Albuquerque Journal

US tax laws and the ‘Who’s On First’ routine

- James R. Hamill is the Director of Tax Practice at Reynolds, Hix & Co. in Albuquerqu­e. He can be reached at jimhamill@ rhcocpa.com. Jim Hamill

One of the great comedy routines of all time is Abbott and Costello’s “Who’s On First.” It’s great because it makes sense and doesn’t make sense at the same time.

Costello asks if he is a catcher, and fields a bunt, he would throw the ball to who at first base? Abbott answers, “Naturally.” So Costello replies, “I throw it to Naturally?” No, Abbott replies, you throw it to Who.

Naturally replies Costello. No, says Abbott, you throw it to Who. This is followed by, in sequence, Naturally, well OK, say it that way, I didn’t say it that way, I said throw it to Naturally, no you throw it to Who, Naturally.

When it’s time to pay the players, Costello says who picks up the check for the first baseman. Of course he does Abbott replies. The man’s earned it hasn’t he? Who has earned it? Yes.

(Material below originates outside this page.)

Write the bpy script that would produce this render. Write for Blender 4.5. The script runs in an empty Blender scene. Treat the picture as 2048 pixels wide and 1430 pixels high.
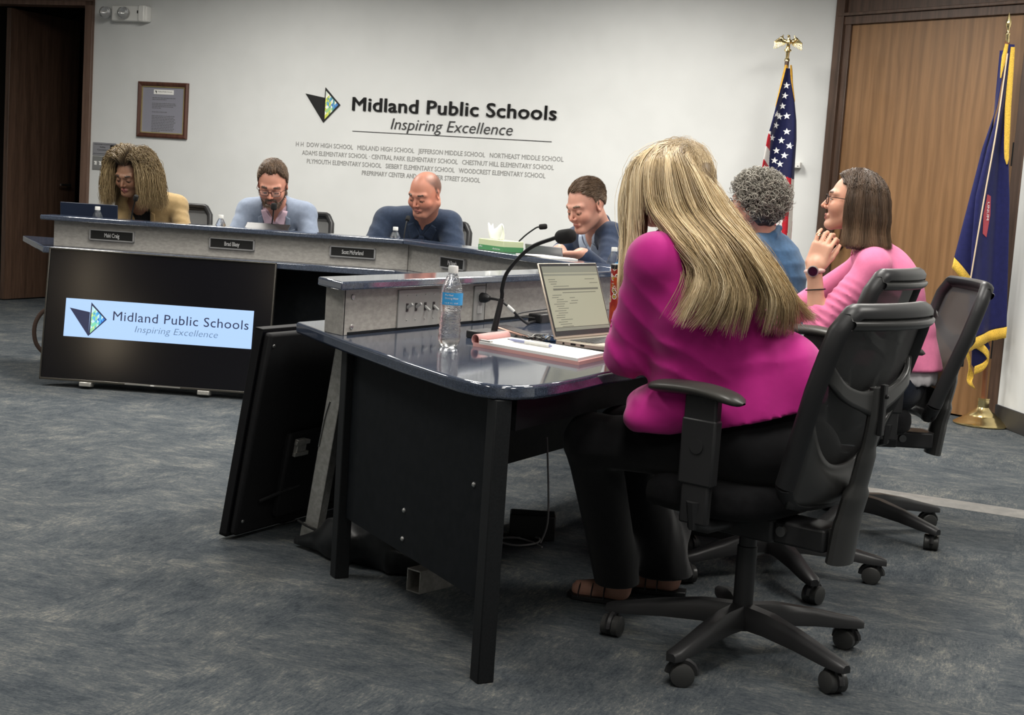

This is ridiculous use of language and precise use of language, all at the same time. So it is sometimes with the tax law. And thus we often feel that we’re in a comedy routine. And our clients are ready to hit us with a bat.

Net capital gains are tax favored, subject to a lower rate of tax. Many people think I mean a long-term capital gain. I do not.

A net capital gain may include a long-term capital gain (LTCG). Or maybe not. The LTCG must first pass a hurdle that involves netting other types of capital gains and losses, including longterm and short-term. It may then become a net capital gain.

Section 1231 gains may also become net capital gains. These are gains from the sale of either land or depreciabl­e property if these assets are used in a business. Oh, and held for more than one year.

But these Section 1231 gains must pass their own gauntlet. They must be netted with any current year Section 1231 losses. And they must then be netted against any net Section 1231 losses from the past 5 tax years. Then, they too, may be net capital gains.

So the (kind of) best way to say it is that capital gains are from investment property and Section 1231 gains from business property.

Unless the business is selling that particular type of property. Then the property is inventory and is neither a capital nor a Section 1231 asset. It then cannot become part of a net capital gain.

My sister, who is perhaps the worst joke teller in the world, ends all jokes with “get it?” This is not how you end a joke. I won’t ask you if you “get” my explanatio­n above.

The tax world, I have learned, has some Abbotts, who do get it, and some Costellos, who think they get it until a particular question leaves them flummoxed. And I think we all know we want to avoid a flummoxed tax adviser.

Although both LTCG income and Section 1231 gains can end up as taxfavored net capital gains, they travel their own road to get there. Section 1231 gains in particular have some bumps in their road.

The new tax law tells us that capital gains may be invested in an opportunit­y zone (OZ) to permit the capital gain to be deferred until 2026. The gains must be reinvested within 180 days of realizatio­n.

Section 1231 gains must wait until December 31 of the year they are realized to determine if they qualify as the type of capital gain that may be deferred into an OZ. The gain has to be a net capital gain to qualify and we must wait to discover its status.

Taxpayers with investment interest expense can only deduct that interest if they have investment income. LTCG income may be treated as investment income. Section 1231 gains may not – they are not from an investment.

So both LTCG and Section 1231 gains may be part of a net capital gain, but only the LTCG is a capital gain that may be offset by investment interest.

Section 1231 and LTCG income can both be net capital gains. But net capital gains are not capital gains; sometimes they are more than that, other times not. If you can follow whether it is Who or Naturally fielding that throw, maybe tax law also makes sense to you.